Area report offers tools


— Personal income from farming and ranching has declined so drastically it represents a loss when you account for Routt County's total personal income.

But that isolated fact doesn't become truly meaningful until you link it with other trends in Northwest Colorado that put it in perspective, Audrey Danner said.

Danner is the executive director of Yampa Valley Partners, a nonprofit organization dedicated to the development of healthy communities in Northwest Colorado.

YVP is preparing to release its latest report on the "Community Indicators Project," a collection of statistics meant to track changes in the broader community comprising Routt and Moffat counties.

If a 50-page report full of statistics sounds dry, the new report scheduled for release the first week of November is anything but.

"It's a lot of data and we worked really hard to make sure it's readable," Danner said.

Each page in the report is prefaced by a short introduction that gives meaning to the statistics it reveals.

The report cites Bureau of Economic Analysis figures that show per capita income in Routt County attributable to farming and ranching has declined from about $4.4 million in 1990 (adjusted to 2000), until 2000, added up to a loss of $3 million.

Another way to state the same thing would be to say that non-farm income now accounts for 100.5 percent of all personal income here.

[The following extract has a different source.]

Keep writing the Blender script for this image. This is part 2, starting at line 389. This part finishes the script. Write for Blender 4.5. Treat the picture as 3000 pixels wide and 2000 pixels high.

Moffat County still counts $444,000 in farm and ranch income annually but the trend is the same.

Agriculture accounted for almost 10 percent of personal income in Moffat County in 1970. Today, it adds up to just .2 percent.

The decline in personal income from agriculture could prove to be linked to other trends like the growth of jobs in the service sector of the local economy such as advanced education, public and private land ownership patterns and a decline in the average size of farms and ranches.

Making the links among different indicators in the four categories is the key to learning from the report, Danner said.

The report is divided into four primary categories identifying key indicators in social, economic, environmental and civic areas.

It is filled with interesting trends including the age at which women in Northwest Colorado become mothers, ACT scores for all of the school districts, and the percentage of local senior citizens who live at or below the federal poverty level.

Danner said she hopes local governments, agencies and nonprofit organizations will use the indicators as tools to make decisions about long range planning and how they will allocate their budgets in meeting the needs of the community.

She emphasized that Yampa Valley Partners does not attempt to reach conclusions from the indicators it tracks, nor does it suggest directions that public policy should take."

"It's critical to remember the report was developed through a public process," Danner said. "Leading up to the report we went to different organizations and asked, 'what are your key issues? What are you working on?'"

Yampa Valley Partners will present the report in a series of soon-to-be-announced public forums.